Apple has followed in the footsteps of Yahoo, Google and Facebook by publishing a report which reveals the numbers and type of requests for user information by world governments.

Although the US is by far the biggest information seeker, with requests for data on more than 2,000 accounts exceeding all other countries combined, Spain’s positioning as third most prying may leave Spanish Apple users feeling a bit wary.

Spanish intelligence services sought information on 102 accounts from the California-based company in the first six months of 2013.

Out of these user accounts, information was disclosed for 19 of them and denied for 77.

The UK, with 141 requests, was the second biggest information seeker out of a total of 31 countries listed.

"We have no interest in amassing personal information about our customers," Apple said on Tuesday.

"We protect personal conversations by providing end-to-end encryption over iMessage and FaceTime. We do not store location data, Maps searches, or Siri requests in any identifiable form."

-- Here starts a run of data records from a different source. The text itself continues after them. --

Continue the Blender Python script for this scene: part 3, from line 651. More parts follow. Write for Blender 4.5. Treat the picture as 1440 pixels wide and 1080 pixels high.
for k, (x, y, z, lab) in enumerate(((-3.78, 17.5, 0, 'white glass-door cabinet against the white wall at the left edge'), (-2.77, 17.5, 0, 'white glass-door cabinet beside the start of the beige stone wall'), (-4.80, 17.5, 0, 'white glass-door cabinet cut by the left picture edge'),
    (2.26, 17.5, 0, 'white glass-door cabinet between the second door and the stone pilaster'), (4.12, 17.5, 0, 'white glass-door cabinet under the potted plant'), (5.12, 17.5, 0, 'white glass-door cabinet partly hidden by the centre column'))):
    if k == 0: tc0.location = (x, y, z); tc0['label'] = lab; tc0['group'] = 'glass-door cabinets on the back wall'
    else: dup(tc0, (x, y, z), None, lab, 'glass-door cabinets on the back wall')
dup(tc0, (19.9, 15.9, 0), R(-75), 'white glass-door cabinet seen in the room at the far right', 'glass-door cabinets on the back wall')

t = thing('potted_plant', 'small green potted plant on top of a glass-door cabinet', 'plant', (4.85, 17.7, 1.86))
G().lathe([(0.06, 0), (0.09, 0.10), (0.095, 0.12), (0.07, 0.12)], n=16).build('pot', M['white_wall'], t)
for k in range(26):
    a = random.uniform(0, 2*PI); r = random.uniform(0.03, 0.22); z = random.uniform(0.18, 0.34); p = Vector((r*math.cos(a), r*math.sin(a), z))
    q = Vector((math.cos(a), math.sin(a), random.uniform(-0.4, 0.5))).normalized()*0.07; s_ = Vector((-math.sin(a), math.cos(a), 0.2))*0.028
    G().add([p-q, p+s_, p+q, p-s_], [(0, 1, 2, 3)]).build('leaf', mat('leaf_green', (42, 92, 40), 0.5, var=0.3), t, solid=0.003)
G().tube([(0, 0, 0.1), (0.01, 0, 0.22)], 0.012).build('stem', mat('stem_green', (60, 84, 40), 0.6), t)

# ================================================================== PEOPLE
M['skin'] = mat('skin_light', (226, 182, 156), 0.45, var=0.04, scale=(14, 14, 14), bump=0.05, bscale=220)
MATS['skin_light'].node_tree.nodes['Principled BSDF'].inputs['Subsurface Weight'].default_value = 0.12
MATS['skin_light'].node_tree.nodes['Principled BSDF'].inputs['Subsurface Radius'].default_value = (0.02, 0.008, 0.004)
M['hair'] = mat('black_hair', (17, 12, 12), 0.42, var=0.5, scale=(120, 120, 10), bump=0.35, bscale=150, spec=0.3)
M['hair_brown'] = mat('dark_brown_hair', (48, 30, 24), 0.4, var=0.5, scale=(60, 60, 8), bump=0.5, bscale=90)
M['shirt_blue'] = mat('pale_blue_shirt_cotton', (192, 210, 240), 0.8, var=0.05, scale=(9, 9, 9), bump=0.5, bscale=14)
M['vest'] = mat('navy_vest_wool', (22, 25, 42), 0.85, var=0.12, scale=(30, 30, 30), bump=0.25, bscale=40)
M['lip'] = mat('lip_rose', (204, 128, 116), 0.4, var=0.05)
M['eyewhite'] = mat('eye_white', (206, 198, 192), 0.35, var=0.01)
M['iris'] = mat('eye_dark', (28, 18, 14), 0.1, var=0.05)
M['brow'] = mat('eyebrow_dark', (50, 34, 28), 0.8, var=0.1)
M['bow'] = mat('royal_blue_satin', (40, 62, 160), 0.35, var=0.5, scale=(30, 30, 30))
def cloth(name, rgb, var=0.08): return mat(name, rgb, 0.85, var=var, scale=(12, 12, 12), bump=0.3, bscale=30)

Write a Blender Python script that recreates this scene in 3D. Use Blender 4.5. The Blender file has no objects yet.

The technology giant also complained that US restrictions prevented it from disclosing the precise number of national security orders and number of accounts affected by such orders. Figures for the US were given within ranges of 1,000.

"We strongly oppose this gag order," they added.

"Apple has made the case for relief from these restrictions in meetings and discussions with the White House, the US attorney general, congressional leaders and the courts."

The multinational corporation is the latest technology company to demand that the US government reform their surveillance programmes after whistleblower Edward Snowden revealed the NSA's spying practices.